*** Dataset entries ***

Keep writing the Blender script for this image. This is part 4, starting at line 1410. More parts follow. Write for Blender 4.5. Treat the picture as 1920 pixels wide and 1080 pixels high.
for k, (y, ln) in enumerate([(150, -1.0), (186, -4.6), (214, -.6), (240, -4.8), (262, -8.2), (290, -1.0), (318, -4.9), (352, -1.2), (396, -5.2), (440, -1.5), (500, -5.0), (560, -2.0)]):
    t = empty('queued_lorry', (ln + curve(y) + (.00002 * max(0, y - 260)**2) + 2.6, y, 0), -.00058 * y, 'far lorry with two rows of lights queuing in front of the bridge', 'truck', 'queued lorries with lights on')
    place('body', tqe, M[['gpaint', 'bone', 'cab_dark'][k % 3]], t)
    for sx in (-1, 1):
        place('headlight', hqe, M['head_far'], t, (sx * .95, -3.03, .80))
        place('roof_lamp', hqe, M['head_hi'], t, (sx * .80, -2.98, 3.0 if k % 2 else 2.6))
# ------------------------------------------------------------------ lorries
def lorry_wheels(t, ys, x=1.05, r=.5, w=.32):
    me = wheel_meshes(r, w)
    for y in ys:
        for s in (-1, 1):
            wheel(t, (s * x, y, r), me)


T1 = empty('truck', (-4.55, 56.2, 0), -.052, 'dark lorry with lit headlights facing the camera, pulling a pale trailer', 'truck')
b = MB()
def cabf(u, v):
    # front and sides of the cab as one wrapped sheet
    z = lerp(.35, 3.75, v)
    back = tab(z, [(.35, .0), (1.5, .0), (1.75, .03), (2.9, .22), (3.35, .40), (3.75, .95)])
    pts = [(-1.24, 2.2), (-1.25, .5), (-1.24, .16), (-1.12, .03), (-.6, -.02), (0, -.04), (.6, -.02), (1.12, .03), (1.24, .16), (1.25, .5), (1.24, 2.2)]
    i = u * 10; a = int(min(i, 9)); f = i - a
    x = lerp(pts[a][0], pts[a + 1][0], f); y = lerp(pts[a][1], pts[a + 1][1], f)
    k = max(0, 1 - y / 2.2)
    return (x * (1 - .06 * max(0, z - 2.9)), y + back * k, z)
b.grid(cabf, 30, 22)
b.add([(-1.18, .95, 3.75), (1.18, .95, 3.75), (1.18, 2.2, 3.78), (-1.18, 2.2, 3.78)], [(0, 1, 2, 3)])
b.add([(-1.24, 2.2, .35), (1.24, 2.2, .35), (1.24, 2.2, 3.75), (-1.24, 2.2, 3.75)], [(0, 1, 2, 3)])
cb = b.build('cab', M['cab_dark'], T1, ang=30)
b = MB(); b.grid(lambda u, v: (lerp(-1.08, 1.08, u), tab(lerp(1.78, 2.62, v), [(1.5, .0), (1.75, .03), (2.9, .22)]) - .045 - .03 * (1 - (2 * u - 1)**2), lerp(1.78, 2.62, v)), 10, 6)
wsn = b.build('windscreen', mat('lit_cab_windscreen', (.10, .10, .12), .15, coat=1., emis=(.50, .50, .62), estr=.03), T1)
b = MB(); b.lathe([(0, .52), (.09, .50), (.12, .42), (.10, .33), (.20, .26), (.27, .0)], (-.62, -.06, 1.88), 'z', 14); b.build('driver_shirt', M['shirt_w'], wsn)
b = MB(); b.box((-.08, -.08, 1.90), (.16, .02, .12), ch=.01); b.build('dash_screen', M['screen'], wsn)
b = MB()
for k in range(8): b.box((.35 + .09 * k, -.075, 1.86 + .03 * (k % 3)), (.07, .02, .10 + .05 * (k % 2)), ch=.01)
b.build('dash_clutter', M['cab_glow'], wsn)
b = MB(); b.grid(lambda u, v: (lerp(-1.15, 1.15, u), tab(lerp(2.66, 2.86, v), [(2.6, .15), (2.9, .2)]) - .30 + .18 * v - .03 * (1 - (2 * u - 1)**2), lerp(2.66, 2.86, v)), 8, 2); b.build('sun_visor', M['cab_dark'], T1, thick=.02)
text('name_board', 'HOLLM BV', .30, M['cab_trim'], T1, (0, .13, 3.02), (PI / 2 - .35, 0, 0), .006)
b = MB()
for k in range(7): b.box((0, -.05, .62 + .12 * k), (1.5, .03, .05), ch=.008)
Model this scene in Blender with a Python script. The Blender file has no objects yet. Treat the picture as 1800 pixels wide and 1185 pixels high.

***

## What you will do:
Exactly as written above, please repeat the entries.

## Completed task:
Keep writing the Blender script for this image. This is part 4, starting at line 1410. More parts follow. Write for Blender 4.5. Treat the picture as 1920 pixels wide and 1080 pixels high.
for k, (y, ln) in enumerate([(150, -1.0), (186, -4.6), (214, -.6), (240, -4.8), (262, -8.2), (290, -1.0), (318, -4.9), (352, -1.2), (396, -5.2), (440, -1.5), (500, -5.0), (560, -2.0)]):
    t = empty('queued_lorry', (ln + curve(y) + (.00002 * max(0, y - 260)**2) + 2.6, y, 0), -.00058 * y, 'far lorry with two rows of lights queuing in front of the bridge', 'truck', 'queued lorries with lights on')
    place('body', tqe, M[['gpaint', 'bone', 'cab_dark'][k % 3]], t)
    for sx in (-1, 1):
        place('headlight', hqe, M['head_far'], t, (sx * .95, -3.03, .80))
        place('roof_lamp', hqe, M['head_hi'], t, (sx * .80, -2.98, 3.0 if k % 2 else 2.6))
# ------------------------------------------------------------------ lorries
def lorry_wheels(t, ys, x=1.05, r=.5, w=.32):
    me = wheel_meshes(r, w)
    for y in ys:
        for s in (-1, 1):
            wheel(t, (s * x, y, r), me)


T1 = empty('truck', (-4.55, 56.2, 0), -.052, 'dark lorry with lit headlights facing the camera, pulling a pale trailer', 'truck')
b = MB()
def cabf(u, v):
    # front and sides of the cab as one wrapped sheet
    z = lerp(.35, 3.75, v)
    back = tab(z, [(.35, .0), (1.5, .0), (1.75, .03), (2.9, .22), (3.35, .40), (3.75, .95)])
    pts = [(-1.24, 2.2), (-1.25, .5), (-1.24, .16), (-1.12, .03), (-.6, -.02), (0, -.04), (.6, -.02), (1.12, .03), (1.24, .16), (1.25, .5), (1.24, 2.2)]
    i = u * 10; a = int(min(i, 9)); f = i - a
    x = lerp(pts[a][0], pts[a + 1][0], f); y = lerp(pts[a][1], pts[a + 1][1], f)
    k = max(0, 1 - y / 2.2)
    return (x * (1 - .06 * max(0, z - 2.9)), y + back * k, z)
b.grid(cabf, 30, 22)
b.add([(-1.18, .95, 3.75), (1.18, .95, 3.75), (1.18, 2.2, 3.78), (-1.18, 2.2, 3.78)], [(0, 1, 2, 3)])
b.add([(-1.24, 2.2, .35), (1.24, 2.2, .35), (1.24, 2.2, 3.75), (-1.24, 2.2, 3.75)], [(0, 1, 2, 3)])
cb = b.build('cab', M['cab_dark'], T1, ang=30)
b = MB(); b.grid(lambda u, v: (lerp(-1.08, 1.08, u), tab(lerp(1.78, 2.62, v), [(1.5, .0), (1.75, .03), (2.9, .22)]) - .045 - .03 * (1 - (2 * u - 1)**2), lerp(1.78, 2.62, v)), 10, 6)
wsn = b.build('windscreen', mat('lit_cab_windscreen', (.10, .10, .12), .15, coat=1., emis=(.50, .50, .62), estr=.03), T1)
b = MB(); b.lathe([(0, .52), (.09, .50), (.12, .42), (.10, .33), (.20, .26), (.27, .0)], (-.62, -.06, 1.88), 'z', 14); b.build('driver_shirt', M['shirt_w'], wsn)
b = MB(); b.box((-.08, -.08, 1.90), (.16, .02, .12), ch=.01); b.build('dash_screen', M['screen'], wsn)
b = MB()
for k in range(8): b.box((.35 + .09 * k, -.075, 1.86 + .03 * (k % 3)), (.07, .02, .10 + .05 * (k % 2)), ch=.01)
b.build('dash_clutter', M['cab_glow'], wsn)
b = MB(); b.grid(lambda u, v: (lerp(-1.15, 1.15, u), tab(lerp(2.66, 2.86, v), [(2.6, .15), (2.9, .2)]) - .30 + .18 * v - .03 * (1 - (2 * u - 1)**2), lerp(2.66, 2.86, v)), 8, 2); b.build('sun_visor', M['cab_dark'], T1, thick=.02)
text('name_board', 'HOLLM BV', .30, M['cab_trim'], T1, (0, .13, 3.02), (PI / 2 - .35, 0, 0), .006)
b = MB()
for k in range(7): b.box((0, -.05, .62 + .12 * k), (1.5, .03, .05), ch=.008)
Model this scene in Blender with a Python script. The Blender file has no objects yet. Treat the picture as 1800 pixels wide and 1185 pixels high.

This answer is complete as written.